* Set exercise
Could you write out every entry exactly as it stands?

* Given data
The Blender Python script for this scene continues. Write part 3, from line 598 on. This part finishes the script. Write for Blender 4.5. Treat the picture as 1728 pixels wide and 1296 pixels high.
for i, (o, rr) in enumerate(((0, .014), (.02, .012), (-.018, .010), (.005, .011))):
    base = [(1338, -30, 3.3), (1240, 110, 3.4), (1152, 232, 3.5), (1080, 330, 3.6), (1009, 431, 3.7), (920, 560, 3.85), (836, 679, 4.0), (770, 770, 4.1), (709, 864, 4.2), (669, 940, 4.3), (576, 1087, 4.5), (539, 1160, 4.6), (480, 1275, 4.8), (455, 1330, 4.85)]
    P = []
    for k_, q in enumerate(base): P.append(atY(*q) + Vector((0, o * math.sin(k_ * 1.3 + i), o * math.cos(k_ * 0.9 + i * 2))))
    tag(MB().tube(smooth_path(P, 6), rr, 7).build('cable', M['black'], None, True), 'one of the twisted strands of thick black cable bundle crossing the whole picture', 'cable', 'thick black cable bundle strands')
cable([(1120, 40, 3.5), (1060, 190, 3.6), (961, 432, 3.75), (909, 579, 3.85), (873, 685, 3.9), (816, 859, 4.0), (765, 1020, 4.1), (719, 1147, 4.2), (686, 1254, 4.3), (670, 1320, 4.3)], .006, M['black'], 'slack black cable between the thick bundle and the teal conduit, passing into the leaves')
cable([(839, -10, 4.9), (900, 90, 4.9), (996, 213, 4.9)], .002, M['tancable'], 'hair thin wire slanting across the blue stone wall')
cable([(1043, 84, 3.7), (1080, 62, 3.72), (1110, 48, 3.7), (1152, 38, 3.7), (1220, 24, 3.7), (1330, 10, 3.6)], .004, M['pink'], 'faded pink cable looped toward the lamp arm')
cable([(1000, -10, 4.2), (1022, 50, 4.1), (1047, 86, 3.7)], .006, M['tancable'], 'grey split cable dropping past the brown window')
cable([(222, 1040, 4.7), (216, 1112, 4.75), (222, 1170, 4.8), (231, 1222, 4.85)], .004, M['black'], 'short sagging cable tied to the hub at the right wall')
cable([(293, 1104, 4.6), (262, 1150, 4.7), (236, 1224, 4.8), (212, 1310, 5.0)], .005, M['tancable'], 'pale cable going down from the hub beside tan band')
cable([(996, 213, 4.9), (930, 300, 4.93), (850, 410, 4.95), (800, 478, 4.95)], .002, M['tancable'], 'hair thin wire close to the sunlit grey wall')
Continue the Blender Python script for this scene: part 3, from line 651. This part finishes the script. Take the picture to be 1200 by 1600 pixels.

* Answer
The Blender Python script for this scene continues. Write part 3, from line 598 on. This part finishes the script. Write for Blender 4.5. Treat the picture as 1728 pixels wide and 1296 pixels high.
for i, (o, rr) in enumerate(((0, .014), (.02, .012), (-.018, .010), (.005, .011))):
    base = [(1338, -30, 3.3), (1240, 110, 3.4), (1152, 232, 3.5), (1080, 330, 3.6), (1009, 431, 3.7), (920, 560, 3.85), (836, 679, 4.0), (770, 770, 4.1), (709, 864, 4.2), (669, 940, 4.3), (576, 1087, 4.5), (539, 1160, 4.6), (480, 1275, 4.8), (455, 1330, 4.85)]
    P = []
    for k_, q in enumerate(base): P.append(atY(*q) + Vector((0, o * math.sin(k_ * 1.3 + i), o * math.cos(k_ * 0.9 + i * 2))))
    tag(MB().tube(smooth_path(P, 6), rr, 7).build('cable', M['black'], None, True), 'one of the twisted strands of thick black cable bundle crossing the whole picture', 'cable', 'thick black cable bundle strands')
cable([(1120, 40, 3.5), (1060, 190, 3.6), (961, 432, 3.75), (909, 579, 3.85), (873, 685, 3.9), (816, 859, 4.0), (765, 1020, 4.1), (719, 1147, 4.2), (686, 1254, 4.3), (670, 1320, 4.3)], .006, M['black'], 'slack black cable between the thick bundle and the teal conduit, passing into the leaves')
cable([(839, -10, 4.9), (900, 90, 4.9), (996, 213, 4.9)], .002, M['tancable'], 'hair thin wire slanting across the blue stone wall')
cable([(1043, 84, 3.7), (1080, 62, 3.72), (1110, 48, 3.7), (1152, 38, 3.7), (1220, 24, 3.7), (1330, 10, 3.6)], .004, M['pink'], 'faded pink cable looped toward the lamp arm')
cable([(1000, -10, 4.2), (1022, 50, 4.1), (1047, 86, 3.7)], .006, M['tancable'], 'grey split cable dropping past the brown window')
cable([(222, 1040, 4.7), (216, 1112, 4.75), (222, 1170, 4.8), (231, 1222, 4.85)], .004, M['black'], 'short sagging cable tied to the hub at the right wall')
cable([(293, 1104, 4.6), (262, 1150, 4.7), (236, 1224, 4.8), (212, 1310, 5.0)], .005, M['tancable'], 'pale cable going down from the hub beside tan band')
cable([(996, 213, 4.9), (930, 300, 4.93), (850, 410, 4.95), (800, 478, 4.95)], .002, M['tancable'], 'hair thin wire close to the sunlit grey wall')
Continue the Blender Python script for this scene: part 3, from line 651. This part finishes the script. Take the picture to be 1200 by 1600 pixels.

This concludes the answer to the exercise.